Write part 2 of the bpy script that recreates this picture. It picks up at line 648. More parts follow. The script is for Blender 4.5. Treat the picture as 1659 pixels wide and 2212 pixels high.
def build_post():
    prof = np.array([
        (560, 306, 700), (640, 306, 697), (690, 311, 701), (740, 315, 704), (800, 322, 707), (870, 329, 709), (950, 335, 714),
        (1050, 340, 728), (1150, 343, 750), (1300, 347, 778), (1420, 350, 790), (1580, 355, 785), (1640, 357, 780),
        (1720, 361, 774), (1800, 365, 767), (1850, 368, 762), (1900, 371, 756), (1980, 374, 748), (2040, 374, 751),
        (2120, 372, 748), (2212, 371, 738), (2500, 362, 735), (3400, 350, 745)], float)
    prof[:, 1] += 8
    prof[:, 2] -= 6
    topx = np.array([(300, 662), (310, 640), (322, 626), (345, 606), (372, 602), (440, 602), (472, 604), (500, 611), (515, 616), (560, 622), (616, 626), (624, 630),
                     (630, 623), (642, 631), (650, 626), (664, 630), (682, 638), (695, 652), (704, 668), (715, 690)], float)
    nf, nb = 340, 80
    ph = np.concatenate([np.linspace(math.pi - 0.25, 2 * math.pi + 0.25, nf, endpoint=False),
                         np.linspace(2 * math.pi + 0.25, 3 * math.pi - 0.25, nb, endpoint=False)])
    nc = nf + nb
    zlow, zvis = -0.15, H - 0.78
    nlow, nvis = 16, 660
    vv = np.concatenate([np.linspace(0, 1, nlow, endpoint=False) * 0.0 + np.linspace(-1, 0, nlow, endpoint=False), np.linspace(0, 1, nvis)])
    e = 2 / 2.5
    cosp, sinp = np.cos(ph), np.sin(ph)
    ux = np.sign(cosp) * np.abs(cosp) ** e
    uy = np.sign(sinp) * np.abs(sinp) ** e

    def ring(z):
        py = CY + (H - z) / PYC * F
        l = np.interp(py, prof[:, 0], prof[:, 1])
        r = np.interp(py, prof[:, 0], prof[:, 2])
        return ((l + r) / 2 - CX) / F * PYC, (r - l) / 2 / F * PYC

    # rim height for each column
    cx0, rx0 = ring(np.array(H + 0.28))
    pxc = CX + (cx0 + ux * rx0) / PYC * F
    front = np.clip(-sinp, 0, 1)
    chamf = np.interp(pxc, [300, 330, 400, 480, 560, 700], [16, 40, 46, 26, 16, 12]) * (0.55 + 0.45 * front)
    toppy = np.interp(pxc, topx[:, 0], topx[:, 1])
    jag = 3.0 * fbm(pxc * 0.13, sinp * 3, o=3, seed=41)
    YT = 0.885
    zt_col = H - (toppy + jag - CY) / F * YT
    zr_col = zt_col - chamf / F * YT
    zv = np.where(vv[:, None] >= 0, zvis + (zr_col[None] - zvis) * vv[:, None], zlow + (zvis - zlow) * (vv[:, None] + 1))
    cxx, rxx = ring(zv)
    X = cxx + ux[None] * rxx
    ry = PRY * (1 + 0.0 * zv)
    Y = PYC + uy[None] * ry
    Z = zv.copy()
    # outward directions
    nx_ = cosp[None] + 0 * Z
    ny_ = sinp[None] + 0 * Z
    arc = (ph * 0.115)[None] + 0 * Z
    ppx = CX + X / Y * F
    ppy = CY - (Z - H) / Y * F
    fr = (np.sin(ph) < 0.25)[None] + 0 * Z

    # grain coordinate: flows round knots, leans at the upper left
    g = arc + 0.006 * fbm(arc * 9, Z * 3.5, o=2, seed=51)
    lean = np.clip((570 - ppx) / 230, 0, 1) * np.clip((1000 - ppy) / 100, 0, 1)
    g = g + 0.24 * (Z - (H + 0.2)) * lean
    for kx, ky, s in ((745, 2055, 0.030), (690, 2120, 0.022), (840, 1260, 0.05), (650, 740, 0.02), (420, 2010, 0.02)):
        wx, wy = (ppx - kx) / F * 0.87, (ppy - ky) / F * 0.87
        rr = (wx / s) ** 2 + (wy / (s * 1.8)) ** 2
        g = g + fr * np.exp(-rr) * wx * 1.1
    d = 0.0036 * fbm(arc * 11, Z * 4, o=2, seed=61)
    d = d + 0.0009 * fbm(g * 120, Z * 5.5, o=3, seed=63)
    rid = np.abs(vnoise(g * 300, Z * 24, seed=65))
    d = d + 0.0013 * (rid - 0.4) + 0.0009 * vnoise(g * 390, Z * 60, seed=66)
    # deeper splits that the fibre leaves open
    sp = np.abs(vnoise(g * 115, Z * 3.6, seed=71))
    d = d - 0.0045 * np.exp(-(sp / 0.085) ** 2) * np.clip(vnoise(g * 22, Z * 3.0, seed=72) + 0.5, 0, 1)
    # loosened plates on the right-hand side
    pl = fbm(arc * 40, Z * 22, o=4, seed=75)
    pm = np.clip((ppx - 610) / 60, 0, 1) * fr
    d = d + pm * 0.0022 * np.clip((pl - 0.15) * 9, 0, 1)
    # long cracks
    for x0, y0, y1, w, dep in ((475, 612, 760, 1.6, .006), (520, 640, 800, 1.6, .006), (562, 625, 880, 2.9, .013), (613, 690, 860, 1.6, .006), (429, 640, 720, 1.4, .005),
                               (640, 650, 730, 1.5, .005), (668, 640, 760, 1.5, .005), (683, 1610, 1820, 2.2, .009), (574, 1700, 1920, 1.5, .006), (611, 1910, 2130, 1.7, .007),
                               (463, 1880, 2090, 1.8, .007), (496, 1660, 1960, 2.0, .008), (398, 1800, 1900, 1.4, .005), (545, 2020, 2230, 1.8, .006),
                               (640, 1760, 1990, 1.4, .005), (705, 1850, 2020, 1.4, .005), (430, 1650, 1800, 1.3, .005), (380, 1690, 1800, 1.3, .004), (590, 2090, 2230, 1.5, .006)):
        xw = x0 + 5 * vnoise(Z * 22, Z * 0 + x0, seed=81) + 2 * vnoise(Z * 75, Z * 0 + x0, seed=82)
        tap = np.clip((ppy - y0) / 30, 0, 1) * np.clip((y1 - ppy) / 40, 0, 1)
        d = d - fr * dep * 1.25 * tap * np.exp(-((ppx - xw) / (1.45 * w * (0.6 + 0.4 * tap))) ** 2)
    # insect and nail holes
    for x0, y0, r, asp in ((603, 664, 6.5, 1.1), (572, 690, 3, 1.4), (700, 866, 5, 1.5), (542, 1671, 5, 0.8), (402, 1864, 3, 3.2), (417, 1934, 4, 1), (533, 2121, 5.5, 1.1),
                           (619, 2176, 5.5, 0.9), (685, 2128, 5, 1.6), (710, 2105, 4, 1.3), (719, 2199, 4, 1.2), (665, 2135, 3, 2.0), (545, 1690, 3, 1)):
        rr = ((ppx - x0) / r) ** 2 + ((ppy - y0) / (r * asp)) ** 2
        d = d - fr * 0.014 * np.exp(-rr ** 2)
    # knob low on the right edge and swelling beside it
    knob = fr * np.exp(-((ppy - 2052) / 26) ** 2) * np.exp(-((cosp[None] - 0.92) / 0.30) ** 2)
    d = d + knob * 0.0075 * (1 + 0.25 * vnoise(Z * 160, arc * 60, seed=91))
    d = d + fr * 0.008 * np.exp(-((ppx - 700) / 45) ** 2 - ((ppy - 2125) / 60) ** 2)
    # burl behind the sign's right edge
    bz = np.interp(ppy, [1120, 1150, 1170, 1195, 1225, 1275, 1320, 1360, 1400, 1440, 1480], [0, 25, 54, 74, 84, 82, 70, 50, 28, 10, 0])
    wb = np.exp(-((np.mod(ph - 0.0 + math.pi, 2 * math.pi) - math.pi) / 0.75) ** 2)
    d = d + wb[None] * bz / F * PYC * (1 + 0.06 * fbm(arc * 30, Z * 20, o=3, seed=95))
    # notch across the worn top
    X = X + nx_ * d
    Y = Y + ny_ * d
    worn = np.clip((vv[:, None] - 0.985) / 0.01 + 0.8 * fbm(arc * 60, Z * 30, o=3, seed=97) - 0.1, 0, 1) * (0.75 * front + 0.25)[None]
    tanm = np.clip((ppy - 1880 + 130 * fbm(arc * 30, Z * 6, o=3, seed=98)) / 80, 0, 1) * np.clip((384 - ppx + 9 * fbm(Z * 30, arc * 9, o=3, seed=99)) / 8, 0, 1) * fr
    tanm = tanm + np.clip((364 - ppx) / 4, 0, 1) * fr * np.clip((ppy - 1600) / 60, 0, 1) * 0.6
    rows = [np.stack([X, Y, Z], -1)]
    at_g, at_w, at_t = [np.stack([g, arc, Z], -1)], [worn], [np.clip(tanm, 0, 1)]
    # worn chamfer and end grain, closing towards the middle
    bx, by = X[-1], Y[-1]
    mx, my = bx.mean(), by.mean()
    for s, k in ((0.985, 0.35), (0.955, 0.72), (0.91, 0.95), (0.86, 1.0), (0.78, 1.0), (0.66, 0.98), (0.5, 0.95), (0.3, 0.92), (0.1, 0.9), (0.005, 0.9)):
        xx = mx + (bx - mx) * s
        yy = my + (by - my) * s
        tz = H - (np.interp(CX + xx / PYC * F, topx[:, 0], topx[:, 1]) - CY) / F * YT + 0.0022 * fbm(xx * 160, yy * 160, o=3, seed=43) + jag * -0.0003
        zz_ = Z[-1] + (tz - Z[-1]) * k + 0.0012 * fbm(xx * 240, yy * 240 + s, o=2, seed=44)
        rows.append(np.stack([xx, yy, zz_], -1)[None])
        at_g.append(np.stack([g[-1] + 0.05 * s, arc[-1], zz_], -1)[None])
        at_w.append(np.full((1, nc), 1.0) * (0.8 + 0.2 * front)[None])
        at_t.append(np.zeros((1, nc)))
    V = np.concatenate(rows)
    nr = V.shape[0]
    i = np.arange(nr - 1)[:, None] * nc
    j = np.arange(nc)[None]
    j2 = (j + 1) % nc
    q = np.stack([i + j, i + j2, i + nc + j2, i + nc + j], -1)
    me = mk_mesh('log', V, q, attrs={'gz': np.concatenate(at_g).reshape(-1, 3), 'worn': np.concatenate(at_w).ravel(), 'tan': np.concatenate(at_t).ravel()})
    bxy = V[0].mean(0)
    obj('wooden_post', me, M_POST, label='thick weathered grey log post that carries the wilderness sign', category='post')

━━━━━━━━

Copy out the listing above, line by line and exactly, from its first line to the line holding "return ((l +", inclusive.

Write part 2 of the bpy script that recreates this picture. It picks up at line 648. More parts follow. The script is for Blender 4.5. Treat the picture as 1659 pixels wide and 2212 pixels high.
def build_post():
    prof = np.array([
        (560, 306, 700), (640, 306, 697), (690, 311, 701), (740, 315, 704), (800, 322, 707), (870, 329, 709), (950, 335, 714),
        (1050, 340, 728), (1150, 343, 750), (1300, 347, 778), (1420, 350, 790), (1580, 355, 785), (1640, 357, 780),
        (1720, 361, 774), (1800, 365, 767), (1850, 368, 762), (1900, 371, 756), (1980, 374, 748), (2040, 374, 751),
        (2120, 372, 748), (2212, 371, 738), (2500, 362, 735), (3400, 350, 745)], float)
    prof[:, 1] += 8
    prof[:, 2] -= 6
    topx = np.array([(300, 662), (310, 640), (322, 626), (345, 606), (372, 602), (440, 602), (472, 604), (500, 611), (515, 616), (560, 622), (616, 626), (624, 630),
                     (630, 623), (642, 631), (650, 626), (664, 630), (682, 638), (695, 652), (704, 668), (715, 690)], float)
    nf, nb = 340, 80
    ph = np.concatenate([np.linspace(math.pi - 0.25, 2 * math.pi + 0.25, nf, endpoint=False),
                         np.linspace(2 * math.pi + 0.25, 3 * math.pi - 0.25, nb, endpoint=False)])
    nc = nf + nb
    zlow, zvis = -0.15, H - 0.78
    nlow, nvis = 16, 660
    vv = np.concatenate([np.linspace(0, 1, nlow, endpoint=False) * 0.0 + np.linspace(-1, 0, nlow, endpoint=False), np.linspace(0, 1, nvis)])
    e = 2 / 2.5
    cosp, sinp = np.cos(ph), np.sin(ph)
    ux = np.sign(cosp) * np.abs(cosp) ** e
    uy = np.sign(sinp) * np.abs(sinp) ** e

    def ring(z):
        py = CY + (H - z) / PYC * F
        l = np.interp(py, prof[:, 0], prof[:, 1])
        r = np.interp(py, prof[:, 0], prof[:, 2])
        return ((l + r) / 2 - CX) / F * PYC, (r - l) / 2 / F * PYC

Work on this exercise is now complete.